India, the world's largest democracy with 714 million voters, will pick a new government over five phases between April 16 and May 13, and the result will be declared May 16, it was announced Monday.
In what is often billed as a grand festival of democracy, six million civil officials as well as police and paramilitary personnel will oversee the conduct of the election, the 15th to the 545-seat Lok Sabha since India became independent in 1947.
Making the much awaited announcement, Chief Election Commissioner N. Gopalaswami said that 124 Lok Sabha constituencies would go to the polls April 16, followed by 141 on April 23, 107 on April 30, 85 on May 7 and 86 constituencies on the final day on May 13.
The votes will be counted across the country May 16.
Gopalaswami said elections to the Andhra Pradesh, Orissa and Sikkim assemblies would also take place simultaneously. State by-elections would also be held in Mizoram, Jharkhand and Karnataka (one seat each) and Nagaland (four seats).
The Lok Sabha election, the biggest such exercise in the world, will cost a whopping Rs.10,000 crore (Rs.100 billion), said a study by Centre for Media Studies.
Political parties hailed the announcement of the election, which will take place exactly five years after voters delivered a verdict in April-May 2004 that unseated the Bharatiya Janata Party (BJP) government and brought into power a Congress-led coalition.
'We have confidence that on May 16 when the counting would be done, the country would get a new government under the leadership of L.K. Advani,' asserted BJP spokesman Ravi Shankar Prasad, confident that the vote end five years of Congress-led rule.
Congress spokesperson Jayanti Natarajan echoed him: 'We welcome it. I am sure the elections will be concluded in a free and fair manner.'
More than four million civil officials and 2.1 security personnel would be on duty in 828,800 polling stations, an increase of 20 percent over 2004, to ensure free and fair elections.
There will be one polling station in Gujarat for just one voter.
The strength of the Indian electorate, more than the combined population of Russia and the US, has gone up by 43 million in 2004 to 714 million now, Gopalaswami said.
A total of 1.36 million electronic voting machines would be used. The new Lok Sabha has to be constituted before June 2.
Troubled Jammu and Kashmir as well as Uttar Pradesh, India's most populous state, would see polling spread over five phases while Bihar would have four rounds of balloting.
Maharashtra and West Bengal would undergo polling over three phases. Eight states - Andhra Pradesh, Assam, Jharkhand, Karnataka, Madhya Pradesh, Manipur, Orissa and Punjab - would witness voting over two phases. Fifteen states would end the exercise within a day.

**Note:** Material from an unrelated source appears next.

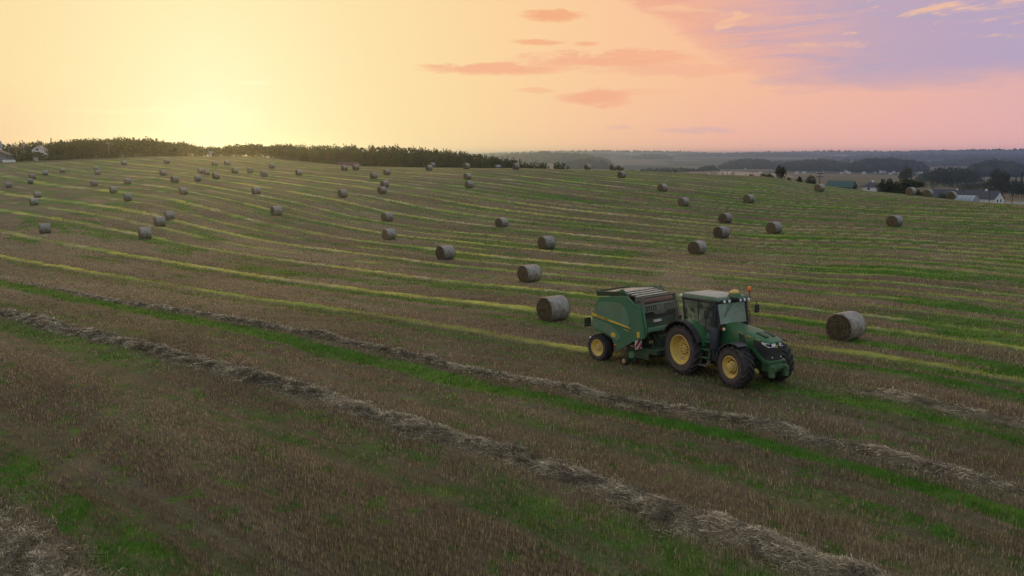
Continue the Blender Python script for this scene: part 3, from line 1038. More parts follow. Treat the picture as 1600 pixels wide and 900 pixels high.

Goapalaswami, set to retire April 20, hit out at the use of money power by politicians.
'We have taken serious note of illegal use of money power. The polling officers have been told to strictly monitor the expenditure (by candidates),' he said.
This would be the first general election after the delimitation of the Lok Sabha constituencies. With this, there are 84 seats reserved for the Scheduled Castes (79 in 2004) and 47 for Scheduled Tribes (41 in 2004).
There are 412 general category seats.
He said electoral rolls had been updated throughout the country and photo electoral rolls would be used in 522 of the 543 constituencies where polling would take place. In a house of 545, the president appoints two members of the Anglo-Indian community.
Monday's announcement comes a day after President Pratibha Patil rejected Gopalaswami's controversial suggestion to sack Election Commissioner Navin Chawla from the poll panel on grounds that he was biased. Chawla will take over from Gopalaswami when he retires.
It also accompanied discussions over possible tie-ups underway between political parties, all of which know that none of them can bag a majority on their own and that only a coalition is the key to success.